* Prompt
Strip the pictures and reproduce the rest of the listing exactly.

Records from a collection:
+ + +
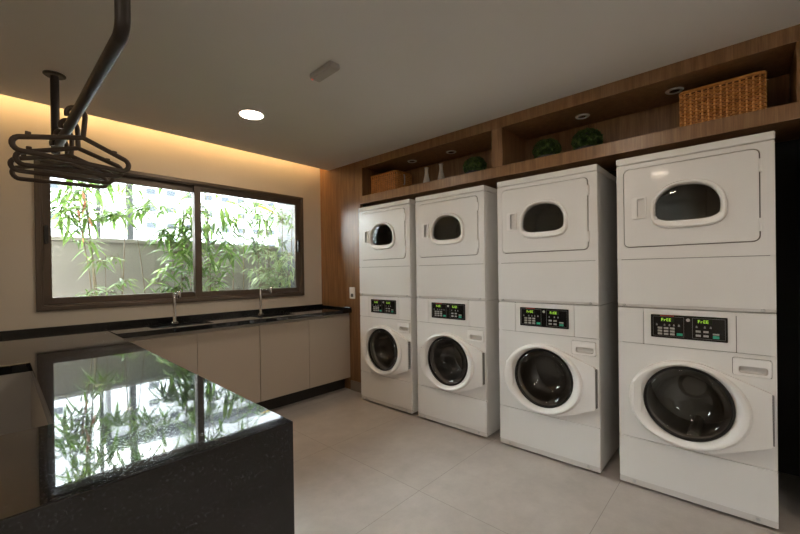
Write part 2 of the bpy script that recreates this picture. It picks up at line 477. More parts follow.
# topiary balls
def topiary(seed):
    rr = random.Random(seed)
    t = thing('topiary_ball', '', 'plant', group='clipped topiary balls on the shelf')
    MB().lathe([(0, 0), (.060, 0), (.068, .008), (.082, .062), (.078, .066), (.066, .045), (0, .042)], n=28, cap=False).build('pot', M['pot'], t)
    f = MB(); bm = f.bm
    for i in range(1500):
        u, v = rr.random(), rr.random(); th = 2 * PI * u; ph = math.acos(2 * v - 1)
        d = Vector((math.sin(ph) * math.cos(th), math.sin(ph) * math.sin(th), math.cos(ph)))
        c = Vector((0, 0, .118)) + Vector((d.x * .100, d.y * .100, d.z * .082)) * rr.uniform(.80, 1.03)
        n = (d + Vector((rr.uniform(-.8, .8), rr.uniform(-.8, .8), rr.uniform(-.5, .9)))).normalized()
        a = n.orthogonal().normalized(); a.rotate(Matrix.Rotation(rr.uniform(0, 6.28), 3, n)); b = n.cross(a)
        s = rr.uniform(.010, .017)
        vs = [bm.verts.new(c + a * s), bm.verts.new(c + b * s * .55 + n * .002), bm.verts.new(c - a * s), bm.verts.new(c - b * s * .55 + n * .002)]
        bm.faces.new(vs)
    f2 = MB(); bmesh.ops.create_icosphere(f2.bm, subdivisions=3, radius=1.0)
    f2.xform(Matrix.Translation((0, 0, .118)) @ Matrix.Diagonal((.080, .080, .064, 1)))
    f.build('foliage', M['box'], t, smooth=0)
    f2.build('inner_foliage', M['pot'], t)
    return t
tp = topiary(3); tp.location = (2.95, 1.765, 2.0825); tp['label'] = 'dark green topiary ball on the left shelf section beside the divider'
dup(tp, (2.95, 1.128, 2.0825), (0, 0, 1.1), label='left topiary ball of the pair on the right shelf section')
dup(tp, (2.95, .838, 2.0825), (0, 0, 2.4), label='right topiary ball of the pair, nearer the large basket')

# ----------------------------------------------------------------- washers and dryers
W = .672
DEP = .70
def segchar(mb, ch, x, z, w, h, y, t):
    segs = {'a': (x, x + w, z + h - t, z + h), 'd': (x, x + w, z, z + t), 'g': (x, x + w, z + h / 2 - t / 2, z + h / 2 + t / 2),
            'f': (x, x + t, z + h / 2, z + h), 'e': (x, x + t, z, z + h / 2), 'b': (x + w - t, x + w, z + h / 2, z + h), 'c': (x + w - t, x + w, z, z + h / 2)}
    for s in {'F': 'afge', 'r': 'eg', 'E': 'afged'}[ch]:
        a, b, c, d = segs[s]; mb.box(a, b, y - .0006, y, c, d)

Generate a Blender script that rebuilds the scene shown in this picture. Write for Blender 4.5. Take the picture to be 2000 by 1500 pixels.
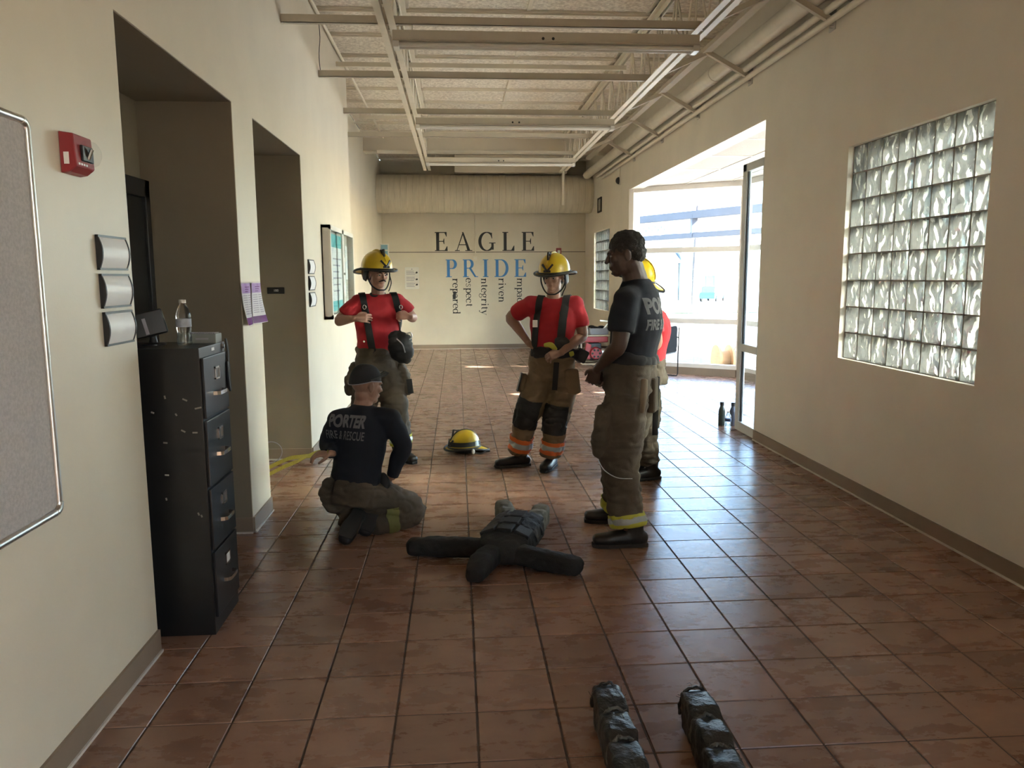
+ + +
* Answer to this problem
Write part 2 of the bpy script that recreates this picture. It picks up at line 477. More parts follow.
# topiary balls
def topiary(seed):
    rr = random.Random(seed)
    t = thing('topiary_ball', '', 'plant', group='clipped topiary balls on the shelf')
    MB().lathe([(0, 0), (.060, 0), (.068, .008), (.082, .062), (.078, .066), (.066, .045), (0, .042)], n=28, cap=False).build('pot', M['pot'], t)
    f = MB(); bm = f.bm
    for i in range(1500):
        u, v = rr.random(), rr.random(); th = 2 * PI * u; ph = math.acos(2 * v - 1)
        d = Vector((math.sin(ph) * math.cos(th), math.sin(ph) * math.sin(th), math.cos(ph)))
        c = Vector((0, 0, .118)) + Vector((d.x * .100, d.y * .100, d.z * .082)) * rr.uniform(.80, 1.03)
        n = (d + Vector((rr.uniform(-.8, .8), rr.uniform(-.8, .8), rr.uniform(-.5, .9)))).normalized()
        a = n.orthogonal().normalized(); a.rotate(Matrix.Rotation(rr.uniform(0, 6.28), 3, n)); b = n.cross(a)
        s = rr.uniform(.010, .017)
        vs = [bm.verts.new(c + a * s), bm.verts.new(c + b * s * .55 + n * .002), bm.verts.new(c - a * s), bm.verts.new(c - b * s * .55 + n * .002)]
        bm.faces.new(vs)
    f2 = MB(); bmesh.ops.create_icosphere(f2.bm, subdivisions=3, radius=1.0)
    f2.xform(Matrix.Translation((0, 0, .118)) @ Matrix.Diagonal((.080, .080, .064, 1)))
    f.build('foliage', M['box'], t, smooth=0)
    f2.build('inner_foliage', M['pot'], t)
    return t
tp = topiary(3); tp.location = (2.95, 1.765, 2.0825); tp['label'] = 'dark green topiary ball on the left shelf section beside the divider'
dup(tp, (2.95, 1.128, 2.0825), (0, 0, 1.1), label='left topiary ball of the pair on the right shelf section')
dup(tp, (2.95, .838, 2.0825), (0, 0, 2.4), label='right topiary ball of the pair, nearer the large basket')

# ----------------------------------------------------------------- washers and dryers
W = .672
DEP = .70
def segchar(mb, ch, x, z, w, h, y, t):
    segs = {'a': (x, x + w, z + h - t, z + h), 'd': (x, x + w, z, z + t), 'g': (x, x + w, z + h / 2 - t / 2, z + h / 2 + t / 2),
            'f': (x, x + t, z + h / 2, z + h), 'e': (x, x + t, z, z + h / 2), 'b': (x + w - t, x + w, z + h / 2, z + h), 'c': (x + w - t, x + w, z, z + h / 2)}
    for s in {'F': 'afge', 'r': 'eg', 'E': 'afged'}[ch]:
        a, b, c, d = segs[s]; mb.box(a, b, y - .0006, y, c, d)

Generate a Blender script that rebuilds the scene shown in this picture. Write for Blender 4.5. Take the picture to be 2000 by 1500 pixels.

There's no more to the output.